Harris argues that the only real consideration should be what impact an approach will have on learning because “that’s a really good test of any idea, whether it’s research evidence-based or not…If it won’t make a difference, do something else”.
Middle leaders need to ensure that they are “fitting into the overall school plan” and “bringing people with them” from both directions, Harris adds. That means talking to leadership during planning about how your strategy will dovetail with theirs, as well as confirming technical elements, such as realistic budget and resource availability.
It also means ensuring buy-in from staff in the area of responsibility, finding out what has worked before, what hasn’t, what skills are available (and which are in need of development) and, crucially, what the mood and morale of the department is like.
In terms of scope, while it can be useful to think aspirationally with a five-year plan, or speculatively for the next couple of years, Harris advises only planning in detail for one year ahead at maximum, possibly even shorter, as “things change so rapidly” in schools, from staff to curricula to external policy.
The finished product should be kept in a document that is easily accessible for staff, with the option to update and evolve as the year progresses.
The experienced leader view
Jon Hutchinson is director of curriculum and teacher development at the Reach Foundation. He writes:
People don’t like surprises.
This is especially true in schools, which are often volatile environments. Teachers have enough uncertainty and more than enough curveballs to keep them spritely without a cool new initiative being introduced out of the blue on Monday morning.
As a middle leader, then, a big part of your job in developing and communicating a strategy is to minimise the number of surprises that your team encounters.
A solid, simple strategy can achieve this, but there are a few things to keep in mind.
First, get clear on the differences between objectives, strategy and tactics.

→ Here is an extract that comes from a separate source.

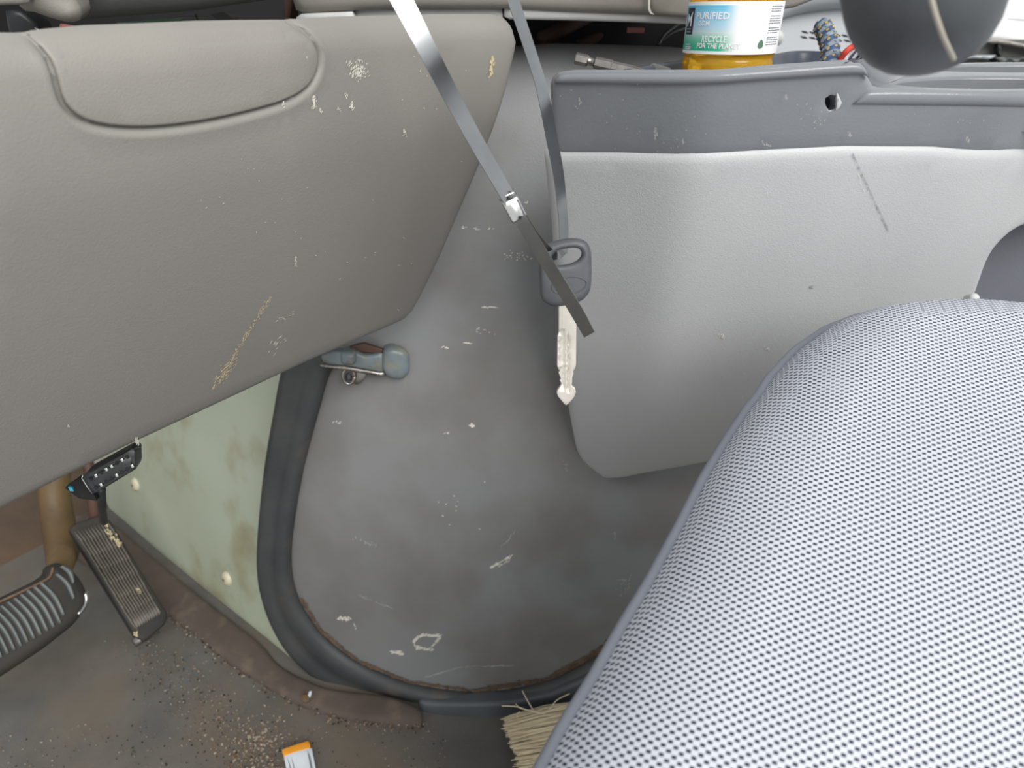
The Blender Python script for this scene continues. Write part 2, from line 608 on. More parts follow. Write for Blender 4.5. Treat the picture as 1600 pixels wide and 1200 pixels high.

Alastair Campbell famously ran the New Labour machine by focusing on these distinctions. While the objectives are likely set by, or in close concert with, senior leadership, developing the strategy to achieve these is the middle leader’s job. As far as possible, leave the tactics to the teachers.
This means that middle leaders have to serve a kind of dual role of both translator and guardian. If senior leadership would like a focus on retrieval practice to boost pupils’ knowledge retention, you’ll need to consider what this looks like in your subject or your phase. This can be hugely intellectually gratifying, and is often the most fun part of the job.
But there will also be times when an overarching objective or initiative simply doesn’t work for your area of responsibility.
For example, it may be that a decision has been made to map out the progression of disciplinary knowledge, which is largely irrelevant to your maths or music department.
Or it might be that the whole-school objective of multiple-choice quizzes at the start of every lesson is not appropriate for you to roll out as the early years lead. Speaking truth to power here is a difficult but important part of the role.
Perhaps the most challenging part of developing a strategy in a school is leaving it alone once it’s live. While it is important to stay nimble and respond to the reality in classrooms, it’s also important to guard against constantly switching things up. This can be a real risk for middle leaders in a position where it’s easy to get restless or bored.
So, while failure to adapt to new obstacles or challenges can render a strategy ineffective, it’s also worth bearing in mind that if you have to keep changing your strategy, people will start to believe that you haven’t really got one.